The Atlas family of rockets began their life in 1957 as the first successful Intercontinental Ballistic Missile (ICBM) launched by the United States, created by Lockheed Martin legacy company Convair’s design team. Facing rocketry’s biggest challenge—create a launch vehicle light enough to fly yet sturdy enough to carry thousands of pounds of fuel and payload—Convair engineer Karl J. Bossart had a breakthrough. Atlas’s lightweight, stainless steel skin would keep its shape in part due to the highly-pressurized tanks filled with rocket fuel. Without that pressure, the rocket would collapse in on itself.

The era’s most recognized rocket designer, Wernher von Braun felt that the Atlas would not survive the stresses of launch, calling it no more than a blimp. But Von Braun would be proven wrong.

Atlas V production

Diverse Applications

Though initially designed to carry nuclear warheads, by 1958, an Atlas rocket successfully launched SCORE, the United States’ first communications satellite, which delivered President Dwight D. Eisenhower’s Christmas greeting to the world. The Atlas legacy has gone on to include science and exploration missions that have been fundamental to the understanding of space and the Earth itself.

On February 20, 1962, John Glenn and the Friendship 7 Mercury spacecraft were launched on an Atlas-Agena rocket. Ten minutes later, Glenn became the first American to orbit the Earth. Traveling more than 75,000 miles in just under five hours, he orbited the planet three times. By the time he splashed down in the Atlantic Ocean later that same afternoon, he was a worldwide celebrity and an icon of human spaceflight along with Yuri Gagarin of the Soviet Union.

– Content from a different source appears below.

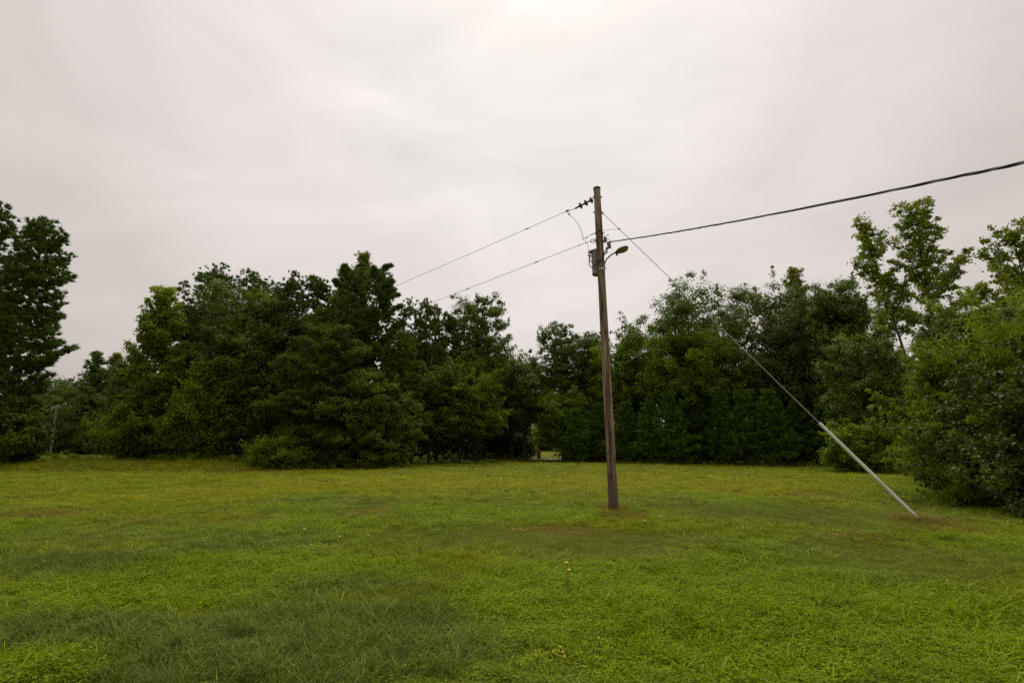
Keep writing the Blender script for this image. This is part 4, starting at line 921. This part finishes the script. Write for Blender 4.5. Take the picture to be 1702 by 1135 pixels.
g = Geo(); g.lathe(-dd*.12, dd, [(0, .012), (.3, .012), (.3, .001)], 8); g.tube([(0.05, 0, .02), (.16, .02, -.02)], .012, 6); g.build('anchor_rod', M['iron'], gw)

# ------------------------------------------------------------------ yellow flowers
M['petal'] = rgb_mat('yellow_petals', (.85, .62, .01), .5, 0, .1, 60)
M['stem'] = rgb_mat('flower_stem', (.06, .11, .02), .6)
def flower(px, py, gpy, label, r_=.018, group=None):
    x, y, z = ground(px, gpy); H_ = float(at(px, py, y).z)-z
    e_ = empty('flower', (x, y, z), label, 'flower', group)
    g = Geo(); g.tube(bez(np.array([0, 0, 0.]), np.array([.01, 0, H_*.6]), np.array([0, 0, H_]), 6), .0035, 5); g.build('stem', M['stem'], e_)
    g = Geo(); g.lathe([0, 0, H_-.012], (0, 0, 1), [(0, .003), (.004, .009), (.012, r_), (.017, r_*.95), (.016, r_*.5), (.018, .001)], 12); g.build('flower_head', M['petal'], e_)
    return e_
flower(942.5, 934.5, 990, 'tall yellow flower, upper of the two standing in the lawn before the pole', .022)
flower(946, 946.5, 992, 'slightly lower yellow flower close beside the tall one', .022)
flower(505, 879, 893, 'yellow flower head low in the grass before the spreading cedar', .03)
flower(564, 891, 903, 'small yellow flower between two others in the lawn, middle one', .025)
flower(612, 889, 901, 'small yellow flower nearest the reddish patch of grass', .025)
flower(1071.5, 864.5, 877, 'single yellow flower just right of the utility pole foot', .028)
flower(740, 828, 836, 'tiny yellow flower far out in the olive part of the lawn', .035)
rf = np.random.default_rng(3)
for i in range(16):
    flower(943+rf.normal()*26, 1085+rf.normal()*10, 1093+rf.normal()*8, 'tiny yellow bloom in the low cluster of blooms in the nearest clover', .008, 'tiny yellow blooms clustered in the nearest clover')

# ------------------------------------------------------------------ glimpses beyond the gap
br = empty('brick_pillar', (float(at(895.5, 752, 74).x), 74, float(terrain(float(at(895.5, 752, 74).x), 74))), 'small reddish brick pillar beside the drive, seen in the gap', 'pillar')
g = Geo(); g.box([0, 0, .45], .55, .55, 1.0); g.build('shaft', rough_mat('pillar_brick', (.20, .09, .07), (.40, .22, .18), (6, 6, 12)), br)
g = Geo(); g.box([0, 0, .98], .66, .66, .08); g.box([0, 0, 1.04], .5, .5, .06); g.build('cap', rgb_mat('pillar_cap', (.34, .28, .25), .8), br)
hx = float(at(958, 745, 98).x); hz = float(terrain(hx, 98))
hs_ = empty('house', (hx, 98, hz), 'pale house mostly hidden behind leaves right of the gap', 'house')
g = Geo(); g.box([1.5, 0, 1.55], 9, 6, 2.3); g.build('wall', rgb_mat('pale_siding', (.50, .49, .48), .8), hs_)
g = Geo(); g.box([1.5, 0, .2], 9.1, 6.1, .6); g.build('foundation', rough_mat('foundation_brick', (.28, .12, .08), (.45, .22, .15), (6, 6, 12)), hs_)
g = Geo(); g.add([[-3.3, -3.4, 2.65], [6.3, -3.4, 2.65], [6.3, 3.4, 2.65], [-3.3, 3.4, 2.65], [-3.3, 0, 4.3], [6.3, 0, 4.3]], [(0, 1, 5, 4), (3, 4, 5, 2), (0, 3, 2, 1)], [(0, 4, 3), (1, 2, 5)]); g.build('roof', rgb_mat('dark_shingle', (.10, .09, .085), .9), hs_)
for wx in (-1.6, 1.2):
    g = Geo(); 
    for a_, c_, w__, h__ in ((-.45, 0, .08, 1.2), (.45, 0, .08, 1.2), (0, .56, .98, .08), (0, -.56, .98, .08)): g.box([wx+a_, -3.03, 1.7+c_], w__, .06, h__)
    wo = g.build('window', rgb_mat('window_trim', (.7, .7, .68), .6), hs_)
    g = Geo(); g.box([wx, -3.01, 1.7], .86, .03, 1.1); g.build('pane', rgb_mat('window_glass', (.03, .035, .04), .1), wo)
g = Geo(); g.box([4.0, -3.02, 1.45], .95, .06, 2.05); dr = g.build('door', rgb_mat('door_paint', (.12, .06, .05), .5), hs_)
g = Geo(); g.lathe([3.65, -3.05, 1.4], (0, -1, 0), [(0, .02), (.04, .035), (.07, .001)], 8); g.build('handle', M['steel'], dr)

By 1965, Atlas ICBMs were taken off alert status. But Atlas launch vehicles launched more than 100 scientific missions from 1960-1978, including Mariner 4’s flyby of Mars in 1964, which delivered the first up-close photographs of another planet. Atlas-Centaurs launched the Pioneer deep space probes in the early 1970s, which sent back information on Saturn, Jupiter and the farthest reaches of the solar system. Atlas launch vehicles have also placed national security, communications, Earth observation and weather monitoring satellites into orbit around the Earth, making it possible for our modern world to stay connected and protected through advancements in technology and communication.

Atlas II Launch

Outliving the Cold War

The legacy continues fifty-five years later. Though Atlas began as an ICBM to deter the Soviet Union, today’s Atlas V includes a powerful Russian-designed RD-180 booster rocket engine producing nearly one million pounds of thrust. In additional to vital national security, communications, science and exploration missions, future Atlas rockets may also support commercial space flights to Earth orbit, ensuring that Lockheed Martin’s commitment to the evolution of innovative space flight will continue for decades to come.